Now almost 80 years old, this man — also known as Abu Khaled — lives in Jabaliya refugee camp in the northern Gaza Strip. He has vivid recollections of his childhood in Beit Jirja. “Life was very simple but really beautiful,” he said.

One evening, he recalls, “I was accompanied by a friend of mine and we both walked down the village, whispering to each other and all of a sudden, we became more than twenty children and we all started playing a game called ‘the bone,’ which involved throwing an animal bone around. The losing team had to carry the winners on their shoulders and turn around seven times.”

Beit Jirja had just one elementary school. Locals used to choose a village chief — mukthar in Arabic. “The mukthar’s role was meeting strangers who come over to the village, welcoming government representatives and intervening in family feuds,” Abu Khaled said.

Weddings were important community occasions. “People in the village often held their wedding ceremonies in the beginning or in the middle of September. This was due to the fact that harvest season had just ended. When someone wanted to get married, his parents just visited the girl’s home and asked her family.

“Surprised”

“One of the best features of these weddings — that are missed nowadays, unfortunately — was the nice attitude of inviting all folks in the village to the wedding party. Even if the parents of a groom were at odds with some others, the parents would go and ask forgiveness and reconciliation from those people before the wedding.”

Traditionally, each wedding involved a march around the village with the groom in the middle. “Women were at the back, singing and clapping,” he said. Parties would last for three days, while relatives would visit the groom with gifts of money.

Although Beit Jirja is only 15 kilometers from Gaza, Abu Khaled may never see it again.

“My father used to say to us, ‘Do not worry, the Arab media says we will soon return.’ Yet we have not returned back and I am afraid of dying here in Jabaliya,” he said.

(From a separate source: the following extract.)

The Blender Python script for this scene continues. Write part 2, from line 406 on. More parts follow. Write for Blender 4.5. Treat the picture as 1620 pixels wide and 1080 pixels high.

Um Khaled, Abu Khaled’s 75-year-old wife, recalled that they visited the village in the 1970s.

“We were surprised to see some farm tools still on a sycamore tree that Abu Khaled told me belonged to his father’s land,” she said.

“I pray to God that I, my husband, my children and grandchildren, will all return back to our homeland. A handful of homegrown wheat is worth more than all the treasures of the world.”

Rami Almeghari is a journalist and university lecturer based in the Gaza Strip.